Luigi Vivarelli (Gianni Morandi), regista televisivo e donnaiolo impenitente, durante una delle sue trasmissioni conosce la studentessa Carla Lotito (Stefania Casini) e se ne invaghisce, iniziando un serrato corteggiamento. Tra i due nasce così una relazione sentimentale che però non sarà sempre idilliaca visti i differenti modi di pensare: lui è un uomo cinico, disilluso nei confronti del prossimo e poco incline ad accettare una relazione stabile, mentre lei è una cattolica che crede nei veri valori, nella bontà d’animo delle persone e nella semplicità. Gli racconta infatti di suo padre, ormai defunto, che le diceva che «le castagne sono buone», ovvero le faceva notare la bellezza delle cose semplici.

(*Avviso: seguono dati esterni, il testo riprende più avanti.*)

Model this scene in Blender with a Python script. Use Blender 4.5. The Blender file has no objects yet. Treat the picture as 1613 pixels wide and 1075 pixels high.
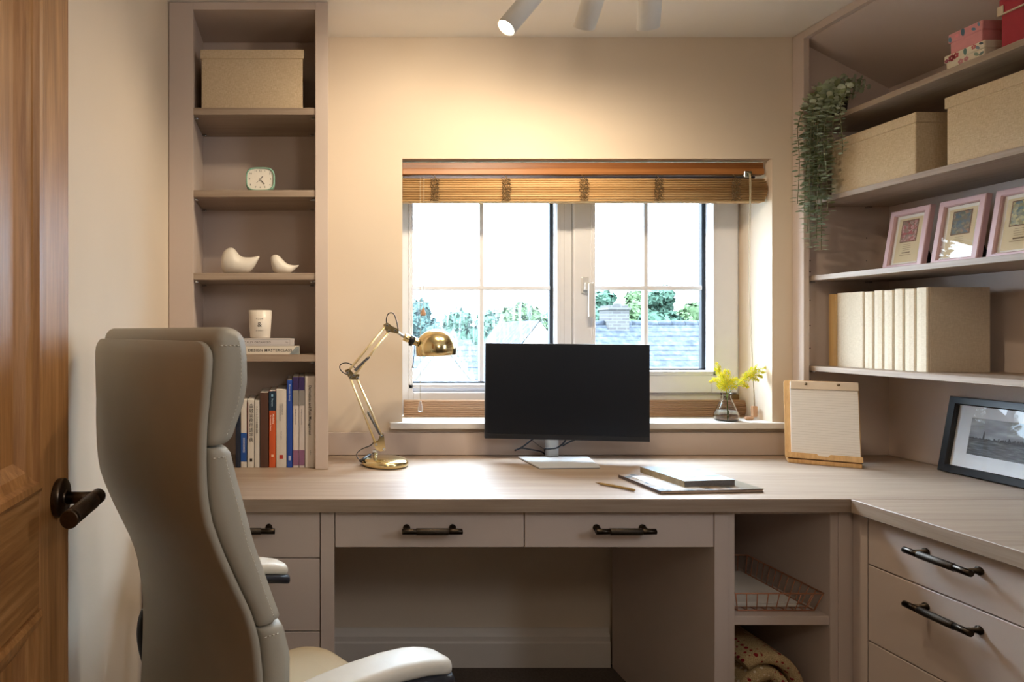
import bpy, bmesh, math, random
from mathutils import Vector, Matrix
C = bpy.context.scene.collection
PI = math.pi
F, CX, CY, H = 1039.0, 475.0, 522.0, 1.19       # focal length in px, principal point, eye height

def P(px, py, Y): return Vector(((px-CX)*Y/F, Y, H-(py-CY)*Y/F))

# ------------------------------------------------------------------ materials
def lin(h):
    if isinstance(h, (tuple, list)): return tuple(h[:3]) + (1,)
    h = h.lstrip('#'); out = []
    for i in (0, 2, 4):
        c = int(h[i:i+2], 16)/255
        out.append(c/12.92 if c <= .04045 else ((c+.055)/1.055)**2.4)
    return tuple(out) + (1,)

class NT:
    def __init__(s, name):
        s.m = bpy.data.materials.new(name); s.m.use_nodes = True
        s.t = s.m.node_tree; s.t.nodes.clear()
        s.out = s.n('ShaderNodeOutputMaterial'); s.b = s.n('ShaderNodeBsdfPrincipled')
        s.l(s.b.outputs[0], s.out.inputs[0])
    def n(s, k, **kw):
        nd = s.t.nodes.new(k)
        for a, v in kw.items(): setattr(nd, a, v)
        return nd
    def l(s, a, b): s.t.links.new(a, b)
    def coord(s, scale=(1, 1, 1), rot=(0, 0, 0), kind='Object'):
        c = s.n('ShaderNodeTexCoord'); mp = s.n('ShaderNodeMapping')
        mp.inputs['Scale'].default_value = scale; mp.inputs['Rotation'].default_value = rot
        s.l(c.outputs[kind], mp.inputs[0]); return mp.outputs[0]
    def noise(s, v, scale, detail=3, rough=.5, dist=0):
        n = s.n('ShaderNodeTexNoise'); n.inputs['Scale'].default_value = scale
        n.inputs['Detail'].default_value = detail; n.inputs['Roughness'].default_value = rough
        n.inputs['Distortion'].default_value = dist
        s.l(v, n.inputs['Vector']); return n.outputs['Fac']
    def ramp(s, f, stops):
        r = s.n('ShaderNodeValToRGB'); e = r.color_ramp.elements
        while len(e) < len(stops): e.new(.5)
        for i, (p, c) in enumerate(stops): e[i].position = p; e[i].color = lin(c)
        s.l(f, r.inputs[0]); return r.outputs[0]
    def bump(s, f, strength=.2, dist=.002):
        b = s.n('ShaderNodeBump'); b.inputs['Strength'].default_value = strength
        b.inputs['Distance'].default_value = dist
        s.l(f, b.inputs['Height']); s.l(b.outputs[0], s.b.inputs['Normal'])
    def set(s, **kw):
        for k, v in kw.items():
            s.b.inputs[k.replace('_', ' ')].default_value = v

MATS = {}
def mat(name, col, rough=.6, metal=0, var=.06, scale=30, bump=0, bscale=200, spec=.5, coat=0, trans=0, ior=1.45, emit=None, estr=0):
    if name in MATS: return MATS[name]
    t = NT(name); v = t.coord()
    c = lin(col)
    if var > 0:
        d = tuple(max(0, x*(1-var)) for x in c[:3]); u = tuple(min(1, x*(1+var)) for x in c[:3])
        t.l(t.ramp(t.noise(v, scale), [(.3, d), (.7, u)]), t.b.inputs['Base Color'])
    else: t.b.inputs['Base Color'].default_value = c
    t.set(Roughness=rough, Metallic=metal, IOR=ior)
    t.b.inputs['Specular IOR Level'].default_value = spec
    t.b.inputs['Coat Weight'].default_value = coat
    t.b.inputs['Transmission Weight'].default_value = trans
    if emit:
        t.b.inputs['Emission Color'].default_value = lin(emit); t.b.inputs['Emission Strength'].default_value = estr
    if bump: t.bump(t.noise(v, bscale, 4, .6), bump)
    MATS[name] = t.m; return t.m

def wood(name, c1, c2, axis, rough=.45, sc=14, stretch=.05, bump=.12, c3=None, rings=0):
    if name in MATS: return MATS[name]
    t = NT(name); s = [1, 1, 1]; s[axis] = stretch
    v = t.coord(tuple(s))
    fine = t.noise(v, sc*9, 5, .65); broad = t.noise(v, sc, 4, .6, 1.2)
    mx = t.n('ShaderNodeMath', operation='MULTIPLY_ADD'); t.l(broad, mx.inputs[0]); mx.inputs[1].default_value = .55
    m2 = t.n('ShaderNodeMath', operation='MULTIPLY'); t.l(fine, m2.inputs[0]); m2.inputs[1].default_value = .45
    t.l(m2.outputs[0], mx.inputs[2])
    st = [(.34, c1), (.66, c2)] if not c3 else [(.36, c1), (.5, c3), (.64, c2)]
    t.l(t.ramp(mx.outputs[0], st), t.b.inputs['Base Color'])
    t.set(Roughness=rough); t.bump(fine, bump, .001)
    MATS[name] = t.m; return t.m

def weave(name, c1, c2, sc=900, rough=.9):
    if name in MATS: return MATS[name]
    t = NT(name)
    a = t.noise(t.coord((1, 1, .12)), sc*.5, 2); b = t.noise(t.coord((.12, .12, 1)), sc*.5, 2)
    ad = t.n('ShaderNodeMath', operation='ADD'); t.l(a, ad.inputs[0]); t.l(b, ad.inputs[1])
    hf = t.n('ShaderNodeMath', operation='MULTIPLY'); t.l(ad.outputs[0], hf.inputs[0]); hf.inputs[1].default_value = .5
    t.l(t.ramp(hf.outputs[0], [(.30, c1), (.70, c2)]), t.b.inputs['Base Color'])
    t.set(Roughness=rough); t.bump(hf.outputs[0], .25, .0006)
    MATS[name] = t.m; return t.m

# ------------------------------------------------------------------ mesh builder
class MB:
    def __init__(s): s.bm = bmesh.new(); s.mi = 0; s.mats = []
    def use(s, m):
        if m not in s.mats: s.mats.append(m)
        s.mi = s.mats.index(m); return s
    def _paint(s, fs, smooth=False):
        for f in fs: f.material_index = s.mi; f.smooth = smooth
    def box(s, lo, hi, bev=0, seg=1, M=None):
        lo = Vector(lo); hi = Vector(hi)
        r = bmesh.ops.create_cube(s.bm, size=1)
        vs = r['verts']; c = (lo+hi)/2; d = hi-lo
        for v in vs: v.co = Vector((v.co.x*d.x+c.x, v.co.y*d.y+c.y, v.co.z*d.z+c.z))
        fs = list({f for v in vs for f in v.link_faces})
        s._paint(fs)
        if bev:
            es = list({e for v in vs for e in v.link_edges})
            r2 = bmesh.ops.bevel(s.bm, geom=es, offset=bev, segments=seg, profile=.5, affect='EDGES')
            fs = list({f for v in r2['verts'] for f in v.link_faces} | {f for f in fs if f.is_valid})
            s._paint(fs, False); vs = list({v for f in fs for v in f.verts})
        if M is not None:
            for v in vs: v.co = M @ v.co
        return s
    def prism(s, pts, d0, d1, axis, smooth=False):
        """pts: 2D outline, extruded along axis from d0 to d1. axis 0: (y,z), 1: (x,z), 2: (x,y)"""
        def mk(p, d):
            return ((d, p[0], p[1]), (p[0], d, p[1]), (p[0], p[1], d))[axis]
        a = [s.bm.verts.new(mk(p, d0)) for p in pts]; b = [s.bm.verts.new(mk(p, d1)) for p in pts]
        n = len(pts); fs = [s.bm.faces.new(a), s.bm.faces.new(b[::-1])]; s._paint(fs)
        sd = [s.bm.faces.new((a[i], b[i], b[(i+1) % n], a[(i+1) % n])) for i in range(n)]; s._paint(sd, smooth)
        return s
    def loft(s, loops, close=True, caps=True, smooth=True):
        R = [[s.bm.verts.new(p) for p in lp] for lp in loops]; n = len(R[0]); fs = []
        for a, b in zip(R, R[1:]):
            for i in range(n if close else n-1):
                j = (i+1) % n; fs.append(s.bm.faces.new((a[i], a[j], b[j], b[i])))
        s._paint(fs, smooth)
        if caps:
            cf = [s.bm.faces.new(R[0][::-1]), s.bm.faces.new(R[-1])]; s._paint(cf, False)
        return s
    def tube(s, pts, r, n=8, caps=True, smooth=True, close=False):
        pts = [Vector(p) for p in pts]; loops = []; up = None; N = len(pts)
        for i, p in enumerate(pts):
            if close: t = pts[(i+1) % N]-pts[i-1]
            else: t = (pts[min(i+1, N-1)]-pts[max(i-1, 0)])
            t.normalize()
            if up is None:
                up = Vector((0, 0, 1)) if abs(t.z) < .9 else Vector((1, 0, 0))
            a = t.cross(up); a.normalize(); up = a.cross(t); up.normalize()
            rr = r[i] if isinstance(r, (list, tuple)) else r
            loops.append([p + a*(math.cos(2*PI*k/n)*rr) + up*(math.sin(2*PI*k/n)*rr) for k in range(n)])
        if close: loops.append(loops[0])
        return s.loft(loops, True, caps and not close, smooth)
    def cyl(s, a, b, r, n=16, r2=None): return s.tube([a, b], [r, r if r2 is None else r2], n)
    def capcyl(s, a, b, r, n=16, ch=.001):
        """cylinder with chamfered ends"""
        a = Vector(a); b = Vector(b); d = (b-a).normalized()
        return s.tube([a, a+d*ch, b-d*ch, b], [r-ch, r, r, r-ch], n)
    def lathe(s, prof, c=(0, 0, 0), n=24, M=None, caps=True):
        """prof: (r,z) list"""
        c = Vector(c); loops = []
        for r, z in prof:
            lp = [Vector((r*math.cos(2*PI*k/n), r*math.sin(2*PI*k/n), z)) for k in range(n)]
            lp = [(M @ p if M is not None else p)+c for p in lp]; loops.append(lp)
        return s.loft(loops, True, caps)
    def quad(s, a, b, c, d, smooth=False):
        f = s.bm.faces.new([s.bm.verts.new(p) for p in (a, b, c, d)]); s._paint([f], smooth); return s
    def poly(s, pts):
        f = s.bm.faces.new([s.bm.verts.new(p) for p in pts]); s._paint([f]); return s
    def addmesh(s, me, M):
        n0 = len(s.bm.verts); f0 = len(s.bm.faces)
        s.bm.from_mesh(me); s.bm.verts.ensure_lookup_table(); s.bm.faces.ensure_lookup_table()
        for i in range(n0, len(s.bm.verts)): s.bm.verts[i].co = M @ s.bm.verts[i].co
        for i in range(f0, len(s.bm.faces)): s.bm.faces[i].material_index = s.mi
        return s

OFF = {}
def obj(name, mb, m=None, parent=None, world=True, sub=0):
    """link one mesh object; vertices are given in room coordinates unless world=False"""
    if m is not None and not mb.mats: mb.mats = [m]
    bm = mb.bm
    bmesh.ops.recalc_face_normals(bm, faces=bm.faces)
    me = bpy.data.meshes.new(name)
    o = bpy.data.objects.new(name, me)
    if parent is not None:
        off = OFF[parent.name]; OFF[o.name] = off; o.parent = parent
        if world and off.length: bmesh.ops.translate(bm, verts=bm.verts, vec=-off)
    elif world:
        xs = [v.co for v in bm.verts]
        lo = Vector([min(c[i] for c in xs) for i in range(3)]); hi = Vector([max(c[i] for c in xs) for i in range(3)])
        off = Vector(((lo.x+hi.x)/2, (lo.y+hi.y)/2, lo.z)); OFF[o.name] = off
        bmesh.ops.translate(bm, verts=bm.verts, vec=-off); o.location = off
    else: OFF[o.name] = Vector((0, 0, 0))
    bm.to_mesh(me); bm.free()
    for mm in mb.mats: me.materials.append(mm)
    if sub:
        md = o.modifiers.new('Subdivision', 'SUBSURF'); md.levels = sub; md.render_levels = sub
    C.objects.link(o); return o

def tag(o, label, cat, group=None):
    o['label'] = label; o['category'] = cat
    if group: o['group'] = group
    return o
def thing(name, label, cat, loc=(0, 0, 0), rz=0, group=None):
    o = bpy.data.objects.new(name, None); o.empty_display_size = .05; C.objects.link(o)
    o.location = loc; o.rotation_euler = (0, 0, rz); OFF[o.name] = Vector(loc)
    return tag(o, label, cat, group)
def struct(name, mb, m=None, parent=None):
    o = obj(name, mb, m, parent)
    if parent is None: o['kind'] = 'structure'
    return o
def dup(root, loc, rz=None, label=None, group=None):
    r = root.copy(); C.objects.link(r); r.location = loc
    if rz is not None: r.rotation_euler = (0, 0, rz)
    if label: r['label'] = label
    if group: r['group'] = group
    for ch in list(root.children):
        c = ch.copy(); C.objects.link(c); c.parent = r
        for g in ch.children:
            d = g.copy(); C.objects.link(d); d.parent = c
    return r

_txt = {}
def text_mesh(s, size=1, align='CENTER', space=1.0, bold=0):
    k = (s, size, align, space, bold)
    if k in _txt: return _txt[k]
    cu = bpy.data.curves.new('writing', 'FONT'); cu.body = s; cu.size = size
    cu.align_x = align; cu.align_y = 'CENTER'; cu.space_character = space; cu.resolution_u = 2; cu.offset = bold*size
    o = bpy.data.objects.new('writing', cu); C.objects.link(o)
    dg = bpy.context.evaluated_depsgraph_get(); dg.update()
    me = bpy.data.meshes.new_from_object(o.evaluated_get(dg))
    bpy.data.objects.remove(o); bpy.data.curves.remove(cu)
    _txt[k] = me; return me
def basis(xd, yd, o):
    """matrix taking text-plane x,y to room directions xd, yd at origin o"""
    x = Vector(xd).normalized(); y = Vector(yd).normalized(); z = x.cross(y)
    M = Matrix((x, y, z)).transposed().to_4x4(); M.translation = Vector(o); return M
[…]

È proprio questa frase che dà il titolo al film di Pietro Germi, uscito nel 1970 e considerato, almeno dai critici, il suo film più brutto. E come dar loro torto? La pellicola non brilla né nel ritrarre la storia d’amore dei protagonisti, troppo scialba (Morandi non canta neanche una delle sue canzonette) né come apologo sociale, troppo semplicistico e superficiale.
Inutile dire che il regista, nella sua carriera, abbia fatto decisamente di meglio, ma il titolo ci offre se non altro l’occasione per ricordarlo. Già, perché Germi, insieme a Ferreri, Maselli, Pietrangeli e altri – e a differenza di alcuni giganti della settima arte tuttora celebrati come Fellini, De Sica e Pasolini – è uno dei registi ingiustamente dimenticati del nostro cinema.
Eppure molti suoi film sono dei capolavori: Divorzio all’italiana (1961) e Signore e signori (1966), per esempio, sono due delle migliori commedie all’italiana di tutti i tempi (la definizione commedia all’italiana deriva proprio dal titolo del primo film).
Il cammino della speranza (1950) e Il Ferroviere (1956), dove Germi recita anche la parte del protagonista, sono due dei più bei film neorealisti mai girati e ci offrono un preciso spaccato della società dell’epoca.
Non solo: Serafino (1968) fu il primo grande successo commerciale con protagonista Adriano Celentano, e Germi, con questa pellicola, fu tra i più bravi a valorizzare le sue doti di attore comico.
Un altro capolavoro è il noir Un maledetto imbroglio, dove non fu solo attore e regista ma anche sceneggiatore: vinse un Oscar proprio per la miglior sceneggiatura originale e forse non tutti sanno che erano in gran parte suoi il soggetto e la sceneggiatura del film Amici Miei, che avrebbe dovuto anche dirigere ma che poi passò a Monicelli dopo la sua prematura scomparsa.
Insomma fu un vero maestro, capace di passare con disinvoltura da un genere all’altro lasciando (quasi) sempre il segno.